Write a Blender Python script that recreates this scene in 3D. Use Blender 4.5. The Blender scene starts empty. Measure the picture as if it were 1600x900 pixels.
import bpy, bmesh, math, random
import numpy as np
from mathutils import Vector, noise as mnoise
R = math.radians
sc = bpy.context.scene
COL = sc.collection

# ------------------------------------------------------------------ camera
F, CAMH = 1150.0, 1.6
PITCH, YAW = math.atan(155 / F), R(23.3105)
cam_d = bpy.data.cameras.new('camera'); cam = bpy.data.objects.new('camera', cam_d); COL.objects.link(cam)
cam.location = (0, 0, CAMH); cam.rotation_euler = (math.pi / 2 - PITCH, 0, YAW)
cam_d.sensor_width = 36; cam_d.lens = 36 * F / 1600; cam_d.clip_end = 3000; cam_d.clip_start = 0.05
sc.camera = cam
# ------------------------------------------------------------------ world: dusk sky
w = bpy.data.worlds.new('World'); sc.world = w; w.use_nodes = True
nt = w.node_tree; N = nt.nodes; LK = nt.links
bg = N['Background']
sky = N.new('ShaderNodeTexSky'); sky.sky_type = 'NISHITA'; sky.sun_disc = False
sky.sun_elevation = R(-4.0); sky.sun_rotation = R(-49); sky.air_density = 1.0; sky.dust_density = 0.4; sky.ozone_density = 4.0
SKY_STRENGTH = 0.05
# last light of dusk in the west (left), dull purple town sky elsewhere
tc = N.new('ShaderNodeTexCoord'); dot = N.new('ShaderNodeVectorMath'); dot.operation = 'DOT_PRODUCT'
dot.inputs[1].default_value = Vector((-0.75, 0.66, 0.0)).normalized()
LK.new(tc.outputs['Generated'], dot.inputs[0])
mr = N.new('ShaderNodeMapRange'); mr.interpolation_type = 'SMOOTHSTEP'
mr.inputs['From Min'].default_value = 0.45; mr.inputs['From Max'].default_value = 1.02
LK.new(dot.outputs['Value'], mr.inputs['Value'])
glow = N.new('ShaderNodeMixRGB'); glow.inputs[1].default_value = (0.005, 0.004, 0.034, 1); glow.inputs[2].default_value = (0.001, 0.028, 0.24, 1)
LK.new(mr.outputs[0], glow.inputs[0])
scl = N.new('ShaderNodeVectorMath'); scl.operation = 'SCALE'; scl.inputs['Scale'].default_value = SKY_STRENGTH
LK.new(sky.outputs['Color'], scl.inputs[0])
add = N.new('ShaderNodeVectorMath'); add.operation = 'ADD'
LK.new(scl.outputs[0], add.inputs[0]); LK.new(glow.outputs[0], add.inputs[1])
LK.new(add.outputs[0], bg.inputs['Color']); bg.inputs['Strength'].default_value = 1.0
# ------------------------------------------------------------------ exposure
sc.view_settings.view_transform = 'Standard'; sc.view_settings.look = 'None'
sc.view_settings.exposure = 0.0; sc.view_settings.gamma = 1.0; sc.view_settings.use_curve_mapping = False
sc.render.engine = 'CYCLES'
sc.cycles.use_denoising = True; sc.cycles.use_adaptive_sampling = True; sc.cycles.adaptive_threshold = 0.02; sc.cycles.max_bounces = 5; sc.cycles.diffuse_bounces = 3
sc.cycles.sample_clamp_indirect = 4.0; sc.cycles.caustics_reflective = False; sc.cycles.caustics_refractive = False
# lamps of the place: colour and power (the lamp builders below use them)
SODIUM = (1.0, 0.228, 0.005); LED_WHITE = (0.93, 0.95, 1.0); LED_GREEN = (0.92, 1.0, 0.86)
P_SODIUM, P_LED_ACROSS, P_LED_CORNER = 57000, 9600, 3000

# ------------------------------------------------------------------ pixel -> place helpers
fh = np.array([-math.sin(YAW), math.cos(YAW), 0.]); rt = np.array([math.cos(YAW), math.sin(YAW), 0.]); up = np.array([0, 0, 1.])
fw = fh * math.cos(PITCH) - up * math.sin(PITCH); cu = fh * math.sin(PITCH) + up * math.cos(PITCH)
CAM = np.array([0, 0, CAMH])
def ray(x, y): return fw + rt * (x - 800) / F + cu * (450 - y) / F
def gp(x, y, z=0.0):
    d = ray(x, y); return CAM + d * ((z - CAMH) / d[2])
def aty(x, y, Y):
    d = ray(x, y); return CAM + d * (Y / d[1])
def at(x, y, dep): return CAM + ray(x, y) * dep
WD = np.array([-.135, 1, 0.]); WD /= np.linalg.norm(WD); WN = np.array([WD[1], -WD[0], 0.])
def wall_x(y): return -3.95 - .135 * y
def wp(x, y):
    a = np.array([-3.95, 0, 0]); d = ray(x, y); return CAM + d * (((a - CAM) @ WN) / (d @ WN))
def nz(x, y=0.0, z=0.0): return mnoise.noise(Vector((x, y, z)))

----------

→ **Set task**:
Extract every line above exactly as it stands.

→ **Task output**:
Write a Blender Python script that recreates this scene in 3D. Use Blender 4.5. The Blender scene starts empty. Measure the picture as if it were 1600x900 pixels.
import bpy, bmesh, math, random
import numpy as np
from mathutils import Vector, noise as mnoise
R = math.radians
sc = bpy.context.scene
COL = sc.collection

# ------------------------------------------------------------------ camera
F, CAMH = 1150.0, 1.6
PITCH, YAW = math.atan(155 / F), R(23.3105)
cam_d = bpy.data.cameras.new('camera'); cam = bpy.data.objects.new('camera', cam_d); COL.objects.link(cam)
cam.location = (0, 0, CAMH); cam.rotation_euler = (math.pi / 2 - PITCH, 0, YAW)
cam_d.sensor_width = 36; cam_d.lens = 36 * F / 1600; cam_d.clip_end = 3000; cam_d.clip_start = 0.05
sc.camera = cam
# ------------------------------------------------------------------ world: dusk sky
w = bpy.data.worlds.new('World'); sc.world = w; w.use_nodes = True
nt = w.node_tree; N = nt.nodes; LK = nt.links
bg = N['Background']
sky = N.new('ShaderNodeTexSky'); sky.sky_type = 'NISHITA'; sky.sun_disc = False
sky.sun_elevation = R(-4.0); sky.sun_rotation = R(-49); sky.air_density = 1.0; sky.dust_density = 0.4; sky.ozone_density = 4.0
SKY_STRENGTH = 0.05
# last light of dusk in the west (left), dull purple town sky elsewhere
tc = N.new('ShaderNodeTexCoord'); dot = N.new('ShaderNodeVectorMath'); dot.operation = 'DOT_PRODUCT'
dot.inputs[1].default_value = Vector((-0.75, 0.66, 0.0)).normalized()
LK.new(tc.outputs['Generated'], dot.inputs[0])
mr = N.new('ShaderNodeMapRange'); mr.interpolation_type = 'SMOOTHSTEP'
mr.inputs['From Min'].default_value = 0.45; mr.inputs['From Max'].default_value = 1.02
LK.new(dot.outputs['Value'], mr.inputs['Value'])
glow = N.new('ShaderNodeMixRGB'); glow.inputs[1].default_value = (0.005, 0.004, 0.034, 1); glow.inputs[2].default_value = (0.001, 0.028, 0.24, 1)
LK.new(mr.outputs[0], glow.inputs[0])
scl = N.new('ShaderNodeVectorMath'); scl.operation = 'SCALE'; scl.inputs['Scale'].default_value = SKY_STRENGTH
LK.new(sky.outputs['Color'], scl.inputs[0])
add = N.new('ShaderNodeVectorMath'); add.operation = 'ADD'
LK.new(scl.outputs[0], add.inputs[0]); LK.new(glow.outputs[0], add.inputs[1])
LK.new(add.outputs[0], bg.inputs['Color']); bg.inputs['Strength'].default_value = 1.0
# ------------------------------------------------------------------ exposure
sc.view_settings.view_transform = 'Standard'; sc.view_settings.look = 'None'
sc.view_settings.exposure = 0.0; sc.view_settings.gamma = 1.0; sc.view_settings.use_curve_mapping = False
sc.render.engine = 'CYCLES'
sc.cycles.use_denoising = True; sc.cycles.use_adaptive_sampling = True; sc.cycles.adaptive_threshold = 0.02; sc.cycles.max_bounces = 5; sc.cycles.diffuse_bounces = 3
sc.cycles.sample_clamp_indirect = 4.0; sc.cycles.caustics_reflective = False; sc.cycles.caustics_refractive = False
# lamps of the place: colour and power (the lamp builders below use them)
SODIUM = (1.0, 0.228, 0.005); LED_WHITE = (0.93, 0.95, 1.0); LED_GREEN = (0.92, 1.0, 0.86)
P_SODIUM, P_LED_ACROSS, P_LED_CORNER = 57000, 9600, 3000

# ------------------------------------------------------------------ pixel -> place helpers
fh = np.array([-math.sin(YAW), math.cos(YAW), 0.]); rt = np.array([math.cos(YAW), math.sin(YAW), 0.]); up = np.array([0, 0, 1.])
fw = fh * math.cos(PITCH) - up * math.sin(PITCH); cu = fh * math.sin(PITCH) + up * math.cos(PITCH)
CAM = np.array([0, 0, CAMH])
def ray(x, y): return fw + rt * (x - 800) / F + cu * (450 - y) / F
def gp(x, y, z=0.0):
    d = ray(x, y); return CAM + d * ((z - CAMH) / d[2])
def aty(x, y, Y):
    d = ray(x, y); return CAM + d * (Y / d[1])
def at(x, y, dep): return CAM + ray(x, y) * dep
WD = np.array([-.135, 1, 0.]); WD /= np.linalg.norm(WD); WN = np.array([WD[1], -WD[0], 0.])
def wall_x(y): return -3.95 - .135 * y
def wp(x, y):
    a = np.array([-3.95, 0, 0]); d = ray(x, y); return CAM + d * (((a - CAM) @ WN) / (d @ WN))
def nz(x, y=0.0, z=0.0): return mnoise.noise(Vector((x, y, z)))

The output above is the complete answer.